◆ Stored data ◆
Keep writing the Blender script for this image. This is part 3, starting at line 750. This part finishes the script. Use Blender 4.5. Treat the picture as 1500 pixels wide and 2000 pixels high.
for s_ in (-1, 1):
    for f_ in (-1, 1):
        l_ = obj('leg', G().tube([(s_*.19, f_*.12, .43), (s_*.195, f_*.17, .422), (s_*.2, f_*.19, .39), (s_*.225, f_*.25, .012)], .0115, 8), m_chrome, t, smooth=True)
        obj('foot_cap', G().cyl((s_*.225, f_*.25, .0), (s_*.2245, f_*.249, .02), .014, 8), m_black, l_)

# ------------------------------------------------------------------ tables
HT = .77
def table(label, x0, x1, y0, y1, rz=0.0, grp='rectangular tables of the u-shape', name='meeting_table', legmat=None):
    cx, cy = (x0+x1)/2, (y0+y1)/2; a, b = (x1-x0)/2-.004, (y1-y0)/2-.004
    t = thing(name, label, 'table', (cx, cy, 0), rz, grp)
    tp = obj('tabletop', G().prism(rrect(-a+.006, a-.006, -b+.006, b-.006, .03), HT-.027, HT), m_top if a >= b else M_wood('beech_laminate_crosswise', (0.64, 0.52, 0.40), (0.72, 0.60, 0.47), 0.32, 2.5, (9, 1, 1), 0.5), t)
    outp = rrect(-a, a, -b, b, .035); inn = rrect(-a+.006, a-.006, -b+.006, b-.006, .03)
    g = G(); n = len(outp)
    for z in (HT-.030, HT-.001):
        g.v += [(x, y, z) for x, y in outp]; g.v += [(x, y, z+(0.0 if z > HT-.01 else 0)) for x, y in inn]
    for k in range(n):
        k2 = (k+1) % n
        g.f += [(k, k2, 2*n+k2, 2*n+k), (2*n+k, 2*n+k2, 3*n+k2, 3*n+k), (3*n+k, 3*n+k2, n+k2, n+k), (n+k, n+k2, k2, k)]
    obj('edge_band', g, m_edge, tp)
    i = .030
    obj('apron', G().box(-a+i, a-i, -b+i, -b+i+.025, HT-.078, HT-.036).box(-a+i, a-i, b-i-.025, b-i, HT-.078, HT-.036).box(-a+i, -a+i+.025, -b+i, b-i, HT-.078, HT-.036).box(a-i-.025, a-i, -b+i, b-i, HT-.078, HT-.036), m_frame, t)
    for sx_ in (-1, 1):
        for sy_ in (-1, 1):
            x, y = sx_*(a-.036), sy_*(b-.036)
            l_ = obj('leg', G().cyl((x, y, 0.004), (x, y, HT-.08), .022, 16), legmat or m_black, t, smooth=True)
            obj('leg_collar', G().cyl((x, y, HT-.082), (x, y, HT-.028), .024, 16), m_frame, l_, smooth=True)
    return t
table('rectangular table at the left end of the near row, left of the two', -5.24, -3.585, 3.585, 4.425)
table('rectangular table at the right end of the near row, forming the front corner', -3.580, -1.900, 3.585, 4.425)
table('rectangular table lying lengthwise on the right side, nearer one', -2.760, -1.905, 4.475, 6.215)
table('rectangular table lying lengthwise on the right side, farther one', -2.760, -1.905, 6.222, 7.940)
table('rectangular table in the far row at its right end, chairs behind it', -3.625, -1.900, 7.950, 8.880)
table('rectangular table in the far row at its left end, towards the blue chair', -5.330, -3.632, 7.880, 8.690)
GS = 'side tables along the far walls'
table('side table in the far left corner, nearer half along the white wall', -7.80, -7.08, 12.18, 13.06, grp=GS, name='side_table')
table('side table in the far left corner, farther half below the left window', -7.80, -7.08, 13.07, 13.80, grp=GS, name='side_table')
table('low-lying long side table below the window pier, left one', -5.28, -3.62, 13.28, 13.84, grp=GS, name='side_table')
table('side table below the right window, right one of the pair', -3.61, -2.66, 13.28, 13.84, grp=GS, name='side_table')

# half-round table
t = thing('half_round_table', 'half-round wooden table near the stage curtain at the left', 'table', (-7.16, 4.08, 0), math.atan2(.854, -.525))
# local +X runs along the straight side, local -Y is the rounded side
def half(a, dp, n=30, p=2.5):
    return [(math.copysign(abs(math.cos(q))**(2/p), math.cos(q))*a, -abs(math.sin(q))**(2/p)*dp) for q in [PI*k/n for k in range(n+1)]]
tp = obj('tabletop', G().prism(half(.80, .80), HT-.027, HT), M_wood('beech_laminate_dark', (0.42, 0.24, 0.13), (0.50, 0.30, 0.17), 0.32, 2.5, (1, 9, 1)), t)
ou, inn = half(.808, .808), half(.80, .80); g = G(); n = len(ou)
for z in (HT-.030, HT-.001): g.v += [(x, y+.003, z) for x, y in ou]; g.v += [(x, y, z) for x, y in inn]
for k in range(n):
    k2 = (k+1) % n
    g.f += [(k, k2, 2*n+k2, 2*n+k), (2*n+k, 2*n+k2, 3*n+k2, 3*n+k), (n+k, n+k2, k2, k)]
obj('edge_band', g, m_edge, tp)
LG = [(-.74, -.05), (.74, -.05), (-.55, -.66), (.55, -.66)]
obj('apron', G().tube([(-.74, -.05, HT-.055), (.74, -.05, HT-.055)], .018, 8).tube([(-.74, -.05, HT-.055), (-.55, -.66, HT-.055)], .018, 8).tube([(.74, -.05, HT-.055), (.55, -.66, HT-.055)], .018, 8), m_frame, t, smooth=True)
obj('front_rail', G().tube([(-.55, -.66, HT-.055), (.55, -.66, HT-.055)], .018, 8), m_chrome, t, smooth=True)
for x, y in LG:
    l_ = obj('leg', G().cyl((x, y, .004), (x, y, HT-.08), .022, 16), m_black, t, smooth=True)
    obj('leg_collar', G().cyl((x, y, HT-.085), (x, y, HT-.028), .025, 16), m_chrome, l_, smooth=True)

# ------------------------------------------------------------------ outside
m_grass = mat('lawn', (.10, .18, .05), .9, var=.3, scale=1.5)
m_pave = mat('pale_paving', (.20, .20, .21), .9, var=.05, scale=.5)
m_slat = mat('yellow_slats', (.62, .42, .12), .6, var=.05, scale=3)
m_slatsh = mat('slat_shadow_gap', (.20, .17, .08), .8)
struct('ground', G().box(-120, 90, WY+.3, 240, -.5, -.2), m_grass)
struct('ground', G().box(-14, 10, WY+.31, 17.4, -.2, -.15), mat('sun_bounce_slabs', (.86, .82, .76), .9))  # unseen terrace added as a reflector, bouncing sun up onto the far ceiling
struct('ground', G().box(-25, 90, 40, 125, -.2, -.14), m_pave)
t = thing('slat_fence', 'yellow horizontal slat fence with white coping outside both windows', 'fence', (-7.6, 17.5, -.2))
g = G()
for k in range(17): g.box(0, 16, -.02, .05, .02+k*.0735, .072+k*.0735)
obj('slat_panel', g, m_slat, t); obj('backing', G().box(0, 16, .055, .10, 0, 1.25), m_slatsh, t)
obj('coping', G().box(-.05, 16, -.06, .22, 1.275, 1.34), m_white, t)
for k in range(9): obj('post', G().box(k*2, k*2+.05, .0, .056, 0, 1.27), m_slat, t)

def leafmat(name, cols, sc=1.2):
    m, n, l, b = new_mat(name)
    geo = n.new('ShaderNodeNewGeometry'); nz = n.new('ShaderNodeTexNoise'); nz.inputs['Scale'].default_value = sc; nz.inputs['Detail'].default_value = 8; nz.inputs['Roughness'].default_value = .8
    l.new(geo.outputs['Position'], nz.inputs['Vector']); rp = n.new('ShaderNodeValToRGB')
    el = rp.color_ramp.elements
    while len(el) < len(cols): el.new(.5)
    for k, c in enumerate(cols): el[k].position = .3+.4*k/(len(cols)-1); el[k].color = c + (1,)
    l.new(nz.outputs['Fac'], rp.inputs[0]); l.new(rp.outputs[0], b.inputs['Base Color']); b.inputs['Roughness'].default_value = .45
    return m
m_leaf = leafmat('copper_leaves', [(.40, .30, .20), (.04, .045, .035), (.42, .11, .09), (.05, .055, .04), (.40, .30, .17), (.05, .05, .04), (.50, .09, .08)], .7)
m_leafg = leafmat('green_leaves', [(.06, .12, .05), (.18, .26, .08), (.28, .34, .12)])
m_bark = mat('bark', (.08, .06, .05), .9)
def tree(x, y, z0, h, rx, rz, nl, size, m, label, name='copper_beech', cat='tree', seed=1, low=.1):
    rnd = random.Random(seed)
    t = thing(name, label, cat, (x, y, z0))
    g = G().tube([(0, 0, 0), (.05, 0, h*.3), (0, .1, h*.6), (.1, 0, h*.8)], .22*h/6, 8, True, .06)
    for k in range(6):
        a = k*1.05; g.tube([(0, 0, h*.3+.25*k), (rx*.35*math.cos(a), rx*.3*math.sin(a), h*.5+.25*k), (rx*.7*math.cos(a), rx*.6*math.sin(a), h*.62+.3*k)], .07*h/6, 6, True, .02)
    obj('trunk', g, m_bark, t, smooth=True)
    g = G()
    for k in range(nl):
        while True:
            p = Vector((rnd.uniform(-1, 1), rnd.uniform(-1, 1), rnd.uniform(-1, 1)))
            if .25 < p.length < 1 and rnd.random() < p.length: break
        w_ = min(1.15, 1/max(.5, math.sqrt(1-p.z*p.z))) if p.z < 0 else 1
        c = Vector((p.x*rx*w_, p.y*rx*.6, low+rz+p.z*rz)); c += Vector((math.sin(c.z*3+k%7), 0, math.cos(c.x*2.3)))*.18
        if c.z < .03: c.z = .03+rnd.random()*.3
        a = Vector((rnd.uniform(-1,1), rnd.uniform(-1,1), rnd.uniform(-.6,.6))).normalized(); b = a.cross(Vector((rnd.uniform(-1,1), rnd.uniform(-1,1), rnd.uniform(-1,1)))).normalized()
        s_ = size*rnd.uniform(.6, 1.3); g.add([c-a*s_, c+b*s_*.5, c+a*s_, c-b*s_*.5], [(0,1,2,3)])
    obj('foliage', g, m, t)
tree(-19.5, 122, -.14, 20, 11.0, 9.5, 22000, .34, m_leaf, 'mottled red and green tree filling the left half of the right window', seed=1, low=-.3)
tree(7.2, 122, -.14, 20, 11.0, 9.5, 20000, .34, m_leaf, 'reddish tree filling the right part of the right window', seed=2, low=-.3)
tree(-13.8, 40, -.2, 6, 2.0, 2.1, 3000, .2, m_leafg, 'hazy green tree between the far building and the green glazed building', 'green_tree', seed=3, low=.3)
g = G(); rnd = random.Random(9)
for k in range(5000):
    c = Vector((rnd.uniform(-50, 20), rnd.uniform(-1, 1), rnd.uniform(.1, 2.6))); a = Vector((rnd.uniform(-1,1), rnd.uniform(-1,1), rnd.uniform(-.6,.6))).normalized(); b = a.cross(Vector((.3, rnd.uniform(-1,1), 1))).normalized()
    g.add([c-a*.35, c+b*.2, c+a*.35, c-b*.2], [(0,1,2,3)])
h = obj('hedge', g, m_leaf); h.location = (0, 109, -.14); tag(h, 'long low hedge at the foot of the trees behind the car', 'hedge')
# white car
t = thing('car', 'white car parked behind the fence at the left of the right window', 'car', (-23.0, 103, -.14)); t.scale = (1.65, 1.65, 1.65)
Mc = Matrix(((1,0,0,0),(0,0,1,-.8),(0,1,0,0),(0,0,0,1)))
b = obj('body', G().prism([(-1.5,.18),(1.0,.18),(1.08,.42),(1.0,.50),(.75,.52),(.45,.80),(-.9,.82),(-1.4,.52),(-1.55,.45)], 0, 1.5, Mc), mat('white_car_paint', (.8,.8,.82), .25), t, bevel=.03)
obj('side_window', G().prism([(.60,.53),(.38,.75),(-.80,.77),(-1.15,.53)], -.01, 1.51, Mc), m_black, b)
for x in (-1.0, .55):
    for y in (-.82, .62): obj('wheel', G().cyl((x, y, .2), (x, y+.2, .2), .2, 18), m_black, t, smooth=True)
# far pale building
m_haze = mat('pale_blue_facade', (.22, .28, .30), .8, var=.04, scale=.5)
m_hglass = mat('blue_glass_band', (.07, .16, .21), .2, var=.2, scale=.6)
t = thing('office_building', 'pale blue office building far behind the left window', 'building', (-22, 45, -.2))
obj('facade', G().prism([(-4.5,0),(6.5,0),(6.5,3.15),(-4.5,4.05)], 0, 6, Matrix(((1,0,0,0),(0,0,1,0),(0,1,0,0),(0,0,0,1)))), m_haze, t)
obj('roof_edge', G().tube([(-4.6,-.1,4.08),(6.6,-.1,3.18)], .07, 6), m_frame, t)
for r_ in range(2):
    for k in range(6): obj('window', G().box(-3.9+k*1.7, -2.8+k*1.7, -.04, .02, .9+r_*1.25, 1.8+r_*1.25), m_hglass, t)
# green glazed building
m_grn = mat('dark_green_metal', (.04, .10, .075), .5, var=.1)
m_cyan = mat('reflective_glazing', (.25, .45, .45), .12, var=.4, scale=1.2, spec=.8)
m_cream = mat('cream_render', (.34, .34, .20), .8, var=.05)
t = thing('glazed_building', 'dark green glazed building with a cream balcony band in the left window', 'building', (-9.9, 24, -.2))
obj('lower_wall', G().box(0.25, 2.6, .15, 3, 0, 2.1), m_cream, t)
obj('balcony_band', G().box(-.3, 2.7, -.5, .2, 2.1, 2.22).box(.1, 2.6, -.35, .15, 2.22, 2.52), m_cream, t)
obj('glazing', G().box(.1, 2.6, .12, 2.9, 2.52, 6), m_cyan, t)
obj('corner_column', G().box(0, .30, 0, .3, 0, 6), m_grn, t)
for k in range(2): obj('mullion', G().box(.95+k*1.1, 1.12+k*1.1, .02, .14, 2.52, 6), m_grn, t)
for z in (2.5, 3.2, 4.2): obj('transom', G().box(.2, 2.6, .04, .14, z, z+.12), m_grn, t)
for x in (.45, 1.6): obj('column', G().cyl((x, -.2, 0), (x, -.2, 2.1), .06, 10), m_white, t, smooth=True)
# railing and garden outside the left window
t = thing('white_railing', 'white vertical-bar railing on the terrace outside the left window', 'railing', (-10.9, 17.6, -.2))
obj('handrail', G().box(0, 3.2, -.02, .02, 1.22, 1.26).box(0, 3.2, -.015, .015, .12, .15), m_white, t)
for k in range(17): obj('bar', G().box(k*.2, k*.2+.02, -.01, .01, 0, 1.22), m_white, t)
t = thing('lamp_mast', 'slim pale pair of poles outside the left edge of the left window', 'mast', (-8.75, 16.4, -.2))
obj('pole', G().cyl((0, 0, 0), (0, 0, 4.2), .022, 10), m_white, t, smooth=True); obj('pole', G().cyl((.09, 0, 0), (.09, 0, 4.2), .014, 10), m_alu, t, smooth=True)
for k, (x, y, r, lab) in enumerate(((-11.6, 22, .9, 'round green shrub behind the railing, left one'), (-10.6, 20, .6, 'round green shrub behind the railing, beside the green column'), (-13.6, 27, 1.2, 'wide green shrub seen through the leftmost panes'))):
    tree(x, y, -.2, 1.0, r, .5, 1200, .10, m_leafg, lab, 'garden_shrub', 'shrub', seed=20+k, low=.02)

◆ Exercise requirements ◆
Return exactly the leading lines of the listing, stopping after the line in which "8), m_black, l_)" occurs.

◆ Response to the exercise ◆
Keep writing the Blender script for this image. This is part 3, starting at line 750. This part finishes the script. Use Blender 4.5. Treat the picture as 1500 pixels wide and 2000 pixels high.
for s_ in (-1, 1):
    for f_ in (-1, 1):
        l_ = obj('leg', G().tube([(s_*.19, f_*.12, .43), (s_*.195, f_*.17, .422), (s_*.2, f_*.19, .39), (s_*.225, f_*.25, .012)], .0115, 8), m_chrome, t, smooth=True)
        obj('foot_cap', G().cyl((s_*.225, f_*.25, .0), (s_*.2245, f_*.249, .02), .014, 8), m_black, l_)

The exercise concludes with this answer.